#### DATA EXCERPT
=-=-=-=-=

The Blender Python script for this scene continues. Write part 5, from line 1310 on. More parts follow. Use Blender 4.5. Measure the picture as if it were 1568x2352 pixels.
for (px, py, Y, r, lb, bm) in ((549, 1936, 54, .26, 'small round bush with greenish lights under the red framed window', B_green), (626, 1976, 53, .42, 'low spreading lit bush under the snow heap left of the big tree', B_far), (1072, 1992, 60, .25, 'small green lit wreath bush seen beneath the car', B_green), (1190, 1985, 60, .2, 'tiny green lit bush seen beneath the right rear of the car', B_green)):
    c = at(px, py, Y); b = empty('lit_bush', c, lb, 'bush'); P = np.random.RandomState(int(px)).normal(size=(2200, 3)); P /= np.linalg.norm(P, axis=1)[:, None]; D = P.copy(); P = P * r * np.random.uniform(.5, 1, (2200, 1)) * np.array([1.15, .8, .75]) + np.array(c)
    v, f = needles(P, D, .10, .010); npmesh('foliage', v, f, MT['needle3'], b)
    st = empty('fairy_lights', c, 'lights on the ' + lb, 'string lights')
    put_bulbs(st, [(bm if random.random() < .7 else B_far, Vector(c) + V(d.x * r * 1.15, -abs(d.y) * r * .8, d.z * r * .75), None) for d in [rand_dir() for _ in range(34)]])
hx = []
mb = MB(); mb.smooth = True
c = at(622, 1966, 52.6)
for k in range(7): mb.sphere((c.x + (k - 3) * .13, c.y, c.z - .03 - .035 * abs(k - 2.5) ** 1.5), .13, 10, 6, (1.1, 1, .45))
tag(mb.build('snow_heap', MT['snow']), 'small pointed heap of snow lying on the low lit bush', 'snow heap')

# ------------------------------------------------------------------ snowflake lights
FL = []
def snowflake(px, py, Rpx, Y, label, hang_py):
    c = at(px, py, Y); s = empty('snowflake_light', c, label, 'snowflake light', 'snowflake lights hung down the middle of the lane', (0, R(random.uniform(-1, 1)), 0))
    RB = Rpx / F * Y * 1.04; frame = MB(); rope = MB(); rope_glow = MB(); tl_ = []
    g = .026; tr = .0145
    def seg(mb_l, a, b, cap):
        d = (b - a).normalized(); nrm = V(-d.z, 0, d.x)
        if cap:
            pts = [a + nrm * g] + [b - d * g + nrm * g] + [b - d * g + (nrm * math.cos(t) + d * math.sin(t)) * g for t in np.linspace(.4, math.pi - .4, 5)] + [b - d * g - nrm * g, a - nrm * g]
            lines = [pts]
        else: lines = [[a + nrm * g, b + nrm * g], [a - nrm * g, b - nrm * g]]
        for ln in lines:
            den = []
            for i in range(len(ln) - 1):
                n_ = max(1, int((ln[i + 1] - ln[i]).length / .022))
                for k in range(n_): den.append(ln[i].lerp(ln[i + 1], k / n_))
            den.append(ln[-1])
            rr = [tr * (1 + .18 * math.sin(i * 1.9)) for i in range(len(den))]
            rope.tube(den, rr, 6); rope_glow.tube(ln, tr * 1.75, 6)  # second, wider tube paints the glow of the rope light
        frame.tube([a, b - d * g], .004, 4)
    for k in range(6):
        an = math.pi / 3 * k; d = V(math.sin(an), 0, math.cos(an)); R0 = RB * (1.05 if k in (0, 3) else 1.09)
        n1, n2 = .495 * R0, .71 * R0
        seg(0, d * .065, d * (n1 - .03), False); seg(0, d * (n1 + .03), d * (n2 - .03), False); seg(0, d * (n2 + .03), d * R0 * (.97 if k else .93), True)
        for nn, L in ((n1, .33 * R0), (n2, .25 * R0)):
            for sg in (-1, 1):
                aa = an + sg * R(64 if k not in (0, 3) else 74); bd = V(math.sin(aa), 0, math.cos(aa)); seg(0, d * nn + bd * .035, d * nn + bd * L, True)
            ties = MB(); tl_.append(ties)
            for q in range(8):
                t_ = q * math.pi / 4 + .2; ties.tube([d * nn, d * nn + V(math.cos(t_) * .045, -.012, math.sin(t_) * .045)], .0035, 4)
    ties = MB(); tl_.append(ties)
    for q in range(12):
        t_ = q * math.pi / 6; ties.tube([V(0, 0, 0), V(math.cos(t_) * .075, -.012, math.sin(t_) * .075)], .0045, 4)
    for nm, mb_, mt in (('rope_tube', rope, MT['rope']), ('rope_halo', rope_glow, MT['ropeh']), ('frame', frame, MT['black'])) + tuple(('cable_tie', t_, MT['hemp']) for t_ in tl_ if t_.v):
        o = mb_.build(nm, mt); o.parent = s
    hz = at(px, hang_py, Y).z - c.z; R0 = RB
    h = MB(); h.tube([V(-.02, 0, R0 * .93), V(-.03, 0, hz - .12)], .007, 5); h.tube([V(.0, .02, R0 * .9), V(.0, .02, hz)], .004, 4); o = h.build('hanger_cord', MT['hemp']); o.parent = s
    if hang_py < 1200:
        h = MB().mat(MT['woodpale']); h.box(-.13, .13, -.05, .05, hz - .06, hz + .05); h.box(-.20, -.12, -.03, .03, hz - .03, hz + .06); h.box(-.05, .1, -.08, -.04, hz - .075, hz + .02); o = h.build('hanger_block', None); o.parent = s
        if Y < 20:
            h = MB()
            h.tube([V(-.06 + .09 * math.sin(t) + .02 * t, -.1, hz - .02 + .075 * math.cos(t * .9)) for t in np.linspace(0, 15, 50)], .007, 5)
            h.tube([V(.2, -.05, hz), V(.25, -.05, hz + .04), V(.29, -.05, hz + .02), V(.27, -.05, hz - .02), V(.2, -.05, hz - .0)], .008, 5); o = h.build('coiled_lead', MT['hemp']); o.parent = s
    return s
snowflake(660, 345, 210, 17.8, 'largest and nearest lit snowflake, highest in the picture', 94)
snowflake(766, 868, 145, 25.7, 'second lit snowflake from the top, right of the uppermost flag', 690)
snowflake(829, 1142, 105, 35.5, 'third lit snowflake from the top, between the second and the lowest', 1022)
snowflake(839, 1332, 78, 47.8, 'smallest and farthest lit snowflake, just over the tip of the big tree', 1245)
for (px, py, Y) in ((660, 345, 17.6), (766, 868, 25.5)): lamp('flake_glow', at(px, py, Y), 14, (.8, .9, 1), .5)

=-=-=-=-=

#### WHAT IS NEEDED
A single figure is required: the number of lines above in which the word "picture" occurs.

#### ANSWER IN FULL
2